The request:
Using the records that follow, reproduce exactly the lines starting at the line containing "Reconstruct this image" and ending at the line containing "from mathutils.bvhtree import BVHTree". Include both end lines and no pictures.

Working data:
## start
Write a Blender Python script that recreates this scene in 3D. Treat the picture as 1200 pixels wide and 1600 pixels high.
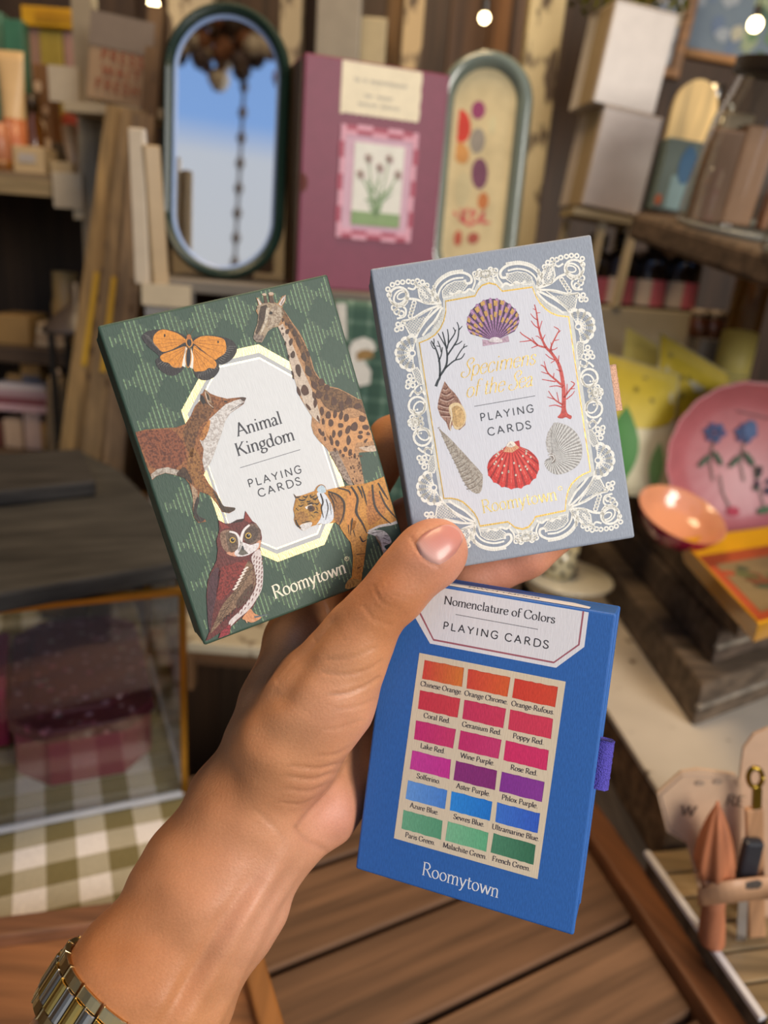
import bpy, bmesh, math, random
import numpy as np
from mathutils import Vector, Matrix

random.seed(7)
for o in list(bpy.data.objects):
    bpy.data.objects.remove(o)
SC = bpy.context.scene
COL = SC.collection

# ------------------------------------------------------------------ camera
FPX = 1204.0                       # focal length in pixels of the 1200 x 1600 frame
PITCH, ROLL = math.radians(19), math.radians(4.5)
CAM = np.array([0.0, 0.0, 1.25])
_F = np.array([0, math.cos(PITCH), -math.sin(PITCH)])
_U0 = np.array([0, math.sin(PITCH), math.cos(PITCH)])
_R0 = np.array([1.0, 0, 0])
_R = math.cos(ROLL) * _R0 + math.sin(ROLL) * _U0
_U = -math.sin(ROLL) * _R0 + math.cos(ROLL) * _U0
cd = bpy.data.cameras.new('camera')
cam = bpy.data.objects.new('camera', cd)
COL.objects.link(cam)
cam.matrix_world = Matrix(((_R[0], _U[0], -_F[0], CAM[0]), (_R[1], _U[1], -_F[1], CAM[1]),
                           (_R[2], _U[2], -_F[2], CAM[2]), (0, 0, 0, 1)))
cd.sensor_fit = 'VERTICAL'
cd.lens = 26.0
cd.sensor_height = 26.0 * 1600 / FPX
cd.clip_start = 0.02
cd.dof.use_dof = True
cd.dof.focus_distance = 0.268
cd.dof.aperture_fstop = 26.0 / 3.8
SC.camera = cam

# ------------------------------------------------------------------ exposure, world, lights
SC.view_settings.view_transform = 'Standard'
SC.view_settings.look = 'None'
SC.view_settings.gamma = 1.0
SC.view_settings.use_curve_mapping = False
SC.view_settings.exposure = 0.0

world = bpy.data.worlds.new('street_sky')
SC.world = world
world.use_nodes = True
nt = world.node_tree
nt.nodes.clear()
wo = nt.nodes.new('ShaderNodeOutputWorld')
bg = nt.nodes.new('ShaderNodeBackground')
tc = nt.nodes.new('ShaderNodeTexCoord')
sx = nt.nodes.new('ShaderNodeSeparateXYZ')
rp = nt.nodes.new('ShaderNodeValToRGB')
nt.links.new(tc.outputs['Generated'], sx.inputs[0])
nt.links.new(sx.outputs['Z'], rp.inputs[0])
el = rp.color_ramp.elements
el[0].position = 0.0
el[0].color = (0.30, 0.27, 0.23, 1)
el[1].position = 1.0
el[1].color = (0.16, 0.36, 0.85, 1)
for p, c in ((0.02, (0.70, 0.66, 0.60, 1)), (0.12, (1.5, 1.45, 1.40, 1)), (0.285, (1.45, 1.48, 1.55, 1)), (0.32, (0.62, 1.02, 1.80, 1)), (0.75, (0.40, 0.75, 1.5, 1))):
    e = el.new(p)
    e.color = c
nt.links.new(rp.outputs[0], bg.inputs[0])
bg.inputs[1].default_value = 0.42
nt.links.new(bg.outputs[0], wo.inputs[0])


def area_light(name, loc, target, sx_, sy_, power, color):
    l = bpy.data.lights.new(name, 'AREA')
    l.shape = 'RECTANGLE'
    l.size, l.size_y = sx_, sy_
    l.energy = power
    l.color = color
    o = bpy.data.objects.new(name, l)
    COL.objects.link(o)
    o.location = loc
    d = Vector(target) - Vector(loc)
    o.rotation_euler = d.to_track_quat('-Z', 'Y').to_euler()
    return o


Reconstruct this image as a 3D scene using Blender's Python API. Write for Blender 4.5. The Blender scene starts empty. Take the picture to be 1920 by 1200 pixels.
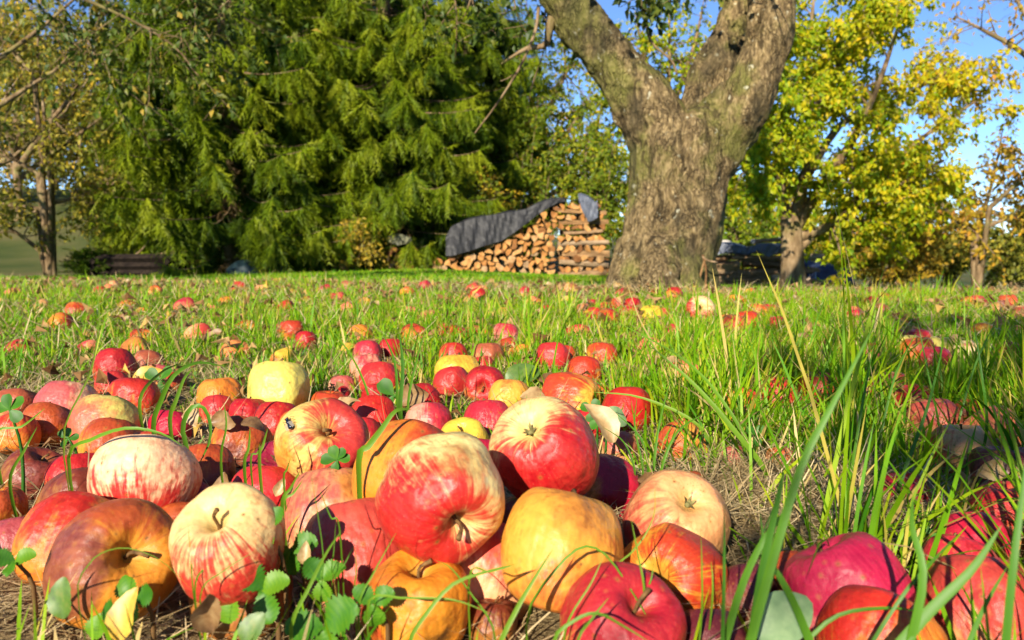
import bpy, math, random
import numpy as np
from mathutils import Vector, Matrix, Quaternion, noise as mnoise
from mathutils.bvhtree import BVHTree

SC = bpy.context.scene
COL = SC.collection
R = math.radians
# ------------------------------------------------------------------ camera
F = 1493.0                 # focal length in pixels of a 1920 px wide picture
CAMH = 0.225
PITCH = math.atan(166 / F)
cam_d = bpy.data.cameras.new('camera')
cam_d.sensor_width = 36.0
cam_d.lens = F / 1920 * 36
cam_d.clip_start = 0.02
cam_d.clip_end = 2000
cam_d.dof.use_dof = True
cam_d.dof.focus_distance = 0.72
cam_d.dof.aperture_fstop = 13.0
cam = bpy.data.objects.new('camera', cam_d)
cam.location = (0, 0, CAMH)
cam.rotation_euler = (math.pi / 2 - PITCH, 0, 0)
COL.objects.link(cam)
SC.camera = cam
# ------------------------------------------------------------------ light
SUN_AZ = R(20)             # sun stands behind the camera, this far to the left
SUN_EL = R(26)
w = bpy.data.worlds.new('World')
SC.world = w
w.use_nodes = True
wn = w.node_tree.nodes
bg = wn['Background']
sky = wn.new('ShaderNodeTexSky')
sky.sky_type = 'NISHITA'
sky.sun_disc = False
sky.sun_elevation = SUN_EL
sky.sun_rotation = math.pi + SUN_AZ
sky.air_density = 0.55
sky.dust_density = 0.0
sky.ozone_density = 5.0
w.node_tree.links.new(sky.outputs[0], bg.inputs[0])
bg.inputs[1].default_value = 0.1
sun_d = bpy.data.lights.new('sun', 'SUN')
sun_d.energy = 5.0
sun_d.angle = R(0.55)
sun_d.color = (1.0, 0.90, 0.72)
sun = bpy.data.objects.new('sun', sun_d)
sdir = Vector((-math.sin(SUN_AZ) * math.cos(SUN_EL), -math.cos(SUN_AZ) * math.cos(SUN_EL), math.sin(SUN_EL)))
sun.rotation_euler = (-sdir).to_track_quat('-Z', 'Y').to_euler()
sun.location = sdir * 30
COL.objects.link(sun)
SC.view_settings.view_transform = 'Standard'
SC.view_settings.look = 'None'
SC.view_settings.exposure = 1.08
SC.view_settings.gamma = 1.0
SC.view_settings.use_curve_mapping = False
SC.render.engine = 'CYCLES'
SC.cycles.max_bounces = 5
SC.cycles.diffuse_bounces = 3
SC.cycles.use_adaptive_sampling = True
SC.cycles.adaptive_threshold = 0.025
SC.cycles.glossy_bounces = 2
SC.cycles.transmission_bounces = 3
SC.cycles.transparent_max_bounces = 4
SC.cycles.caustics_reflective = False
SC.cycles.caustics_refractive = False

# ------------------------------------------------------------------ helpers
FW = np.array([0, math.cos(PITCH), -math.sin(PITCH)])
UP = np.array([0, math.sin(PITCH), math.cos(PITCH)])


def at(px, py, Y):
    """world point seen at picture point (px, py) of the 1920x1200 photo, Y metres ahead"""
    d = FW + np.array([1., 0, 0]) * (px - 960) / F + UP * (600 - py) / F
    return np.array([0, 0, CAMH]) + d * (Y / d[1])


def sstep(a, b, x):
    t = np.clip((x - a) / (b - a), 0, 1)
    return t * t * (3 - 2 * t)


def gz(x, y):
    """height of the ground"""
    x = np.asarray(x, float)
    y = np.asarray(y, float)
    yc = np.clip(y, .8, 60)
    px = np.clip(960 + F * x / yc, -500, 2400)
    Y0 = np.interp(px, [0, 500, 800, 1150, 1500, 1920], [536, 536, 538, 548, 554, 556])
    Y1 = np.interp(px, [0, 400, 800, 1150, 1500, 1920], [520, 516, 506, 520, 540, 548])
    yb = Y0 + (Y1 - Y0) * sstep(4, 12.5, yc)
    line = CAMH - yc * (yb - 434) / F
    k = .06
    h = np.clip(.5 + .5 * (line - 0) / k, 0, 1)
    z = line * (1 - h) + 0 * h - k * h * (1 - h)
    z = np.where(y < .8, 0, z)
    hill = sstep(17, 45, y) * np.interp(px, [-200, 350, 700, 1200, 2200], [5.2, 4.4, 2.5, 1.2, .6])
    bump = .006 * np.sin(x * 7.3 + 1.3 * np.sin(y * 5.1)) * np.sin(y * 6.1 + 1.1) * sstep(.3, 1.2, np.hypot(x, y))
    return z + hill + bump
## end
The result:
Reconstruct this image as a 3D scene using Blender's Python API. Write for Blender 4.5. The Blender scene starts empty. Take the picture to be 1920 by 1200 pixels.
import bpy, math, random
import numpy as np
from mathutils import Vector, Matrix, Quaternion, noise as mnoise
from mathutils.bvhtree import BVHTree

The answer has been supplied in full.